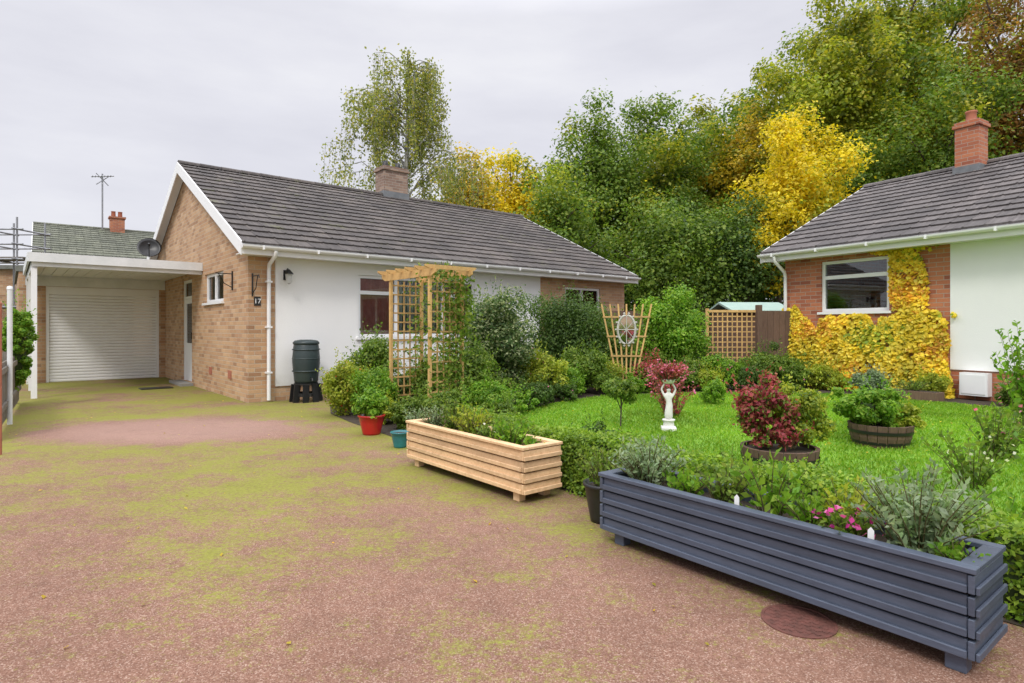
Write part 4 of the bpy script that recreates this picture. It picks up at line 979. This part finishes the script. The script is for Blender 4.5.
o=link(arrmesh("fallen_leaves",[(leafverts(P,Nn,rng.uniform(.012,.034,len(P)),.7),0)],[LG['orange']]),"fallen_leaves"); o["kind"]="stuff"; o["label"]="small scattered fallen autumn leaves"; o["category"]="leaves"
mb=MB(); mb.box(-.3,.3,-.2,.2,0,.015); tag(mb.obj("door_mat",BLACK,loc=(*H(-.75,3.9),.002),rot=A,bevel=.004),"black rubber door mat under the carport","mat")

# ------------------------------------------------------------ light
w=bpy.data.worlds.new("World"); scene.world=w; w.use_nodes=True; nt=w.node_tree; bg=nt.nodes["Background"]
sk=N(nt,"ShaderNodeTexSky"); sk.sky_type='NISHITA'; sk.sun_disc=False; sk.sun_elevation=R(48); sk.sun_rotation=R(193)
tc=N(nt,"ShaderNodeTexCoord"); sp=N(nt,"ShaderNodeSeparateXYZ"); L(nt,tc.outputs["Generated"],sp.inputs[0])
cl_=noise(nt,mapping(nt,tc.outputs["Generated"],(1.2,1.2,4.5)),1.6,6,.55)
ccol=ramp(nt,cl_,[(.30,(7.3,7.3,8.05)),(.52,(8.3,8.3,8.95)),(.72,(9.3,9.3,9.7))])
zr_=ramp(nt,sp.outputs[2],[(0,(1,1,1)),(.46,(1.0,1.0,1.0)),(.72,(2.6,2.6,2.55)),(1,(3.7,3.7,3.65))])
oc=mix(nt,1.0,ccol,zr_,'MULTIPLY')
L(nt,mix(nt,.94,sk.outputs[0],oc),bg.inputs[0]); bg.inputs[1].default_value=.1
sd=bpy.data.lights.new("sun",'SUN'); sd.energy=1.5; sd.angle=R(11); sd.color=(1,.96,.90)
so=bpy.data.objects.new("sun",sd); COL.objects.link(so)
dirv=Vector((.15,.66,-.74)); so.rotation_euler=dirv.to_track_quat('-Z','Y').to_euler()

cam=bpy.data.cameras.new("camera"); cam.sensor_width=36; cam.lens=600/1024*36; cam.shift_y=-13.5/1024; cam.clip_end=1500; cam.clip_start=.05
co=bpy.data.objects.new("camera",cam); COL.objects.link(co); co.location=(0,0,1.3); co.rotation_euler=(R(90),0,0); scene.camera=co
scene.view_settings.view_transform='Standard'; scene.view_settings.look='None'; scene.view_settings.exposure=0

------------------------------------

Skipping the pictures, transcribe each line above exactly as it appears.

Write part 4 of the bpy script that recreates this picture. It picks up at line 979. This part finishes the script. The script is for Blender 4.5.
o=link(arrmesh("fallen_leaves",[(leafverts(P,Nn,rng.uniform(.012,.034,len(P)),.7),0)],[LG['orange']]),"fallen_leaves"); o["kind"]="stuff"; o["label"]="small scattered fallen autumn leaves"; o["category"]="leaves"
mb=MB(); mb.box(-.3,.3,-.2,.2,0,.015); tag(mb.obj("door_mat",BLACK,loc=(*H(-.75,3.9),.002),rot=A,bevel=.004),"black rubber door mat under the carport","mat")

# ------------------------------------------------------------ light
w=bpy.data.worlds.new("World"); scene.world=w; w.use_nodes=True; nt=w.node_tree; bg=nt.nodes["Background"]
sk=N(nt,"ShaderNodeTexSky"); sk.sky_type='NISHITA'; sk.sun_disc=False; sk.sun_elevation=R(48); sk.sun_rotation=R(193)
tc=N(nt,"ShaderNodeTexCoord"); sp=N(nt,"ShaderNodeSeparateXYZ"); L(nt,tc.outputs["Generated"],sp.inputs[0])
cl_=noise(nt,mapping(nt,tc.outputs["Generated"],(1.2,1.2,4.5)),1.6,6,.55)
ccol=ramp(nt,cl_,[(.30,(7.3,7.3,8.05)),(.52,(8.3,8.3,8.95)),(.72,(9.3,9.3,9.7))])
zr_=ramp(nt,sp.outputs[2],[(0,(1,1,1)),(.46,(1.0,1.0,1.0)),(.72,(2.6,2.6,2.55)),(1,(3.7,3.7,3.65))])
oc=mix(nt,1.0,ccol,zr_,'MULTIPLY')
L(nt,mix(nt,.94,sk.outputs[0],oc),bg.inputs[0]); bg.inputs[1].default_value=.1
sd=bpy.data.lights.new("sun",'SUN'); sd.energy=1.5; sd.angle=R(11); sd.color=(1,.96,.90)
so=bpy.data.objects.new("sun",sd); COL.objects.link(so)
dirv=Vector((.15,.66,-.74)); so.rotation_euler=dirv.to_track_quat('-Z','Y').to_euler()

cam=bpy.data.cameras.new("camera"); cam.sensor_width=36; cam.lens=600/1024*36; cam.shift_y=-13.5/1024; cam.clip_end=1500; cam.clip_start=.05
co=bpy.data.objects.new("camera",cam); COL.objects.link(co); co.location=(0,0,1.3); co.rotation_euler=(R(90),0,0); scene.camera=co
scene.view_settings.view_transform='Standard'; scene.view_settings.look='None'; scene.view_settings.exposure=0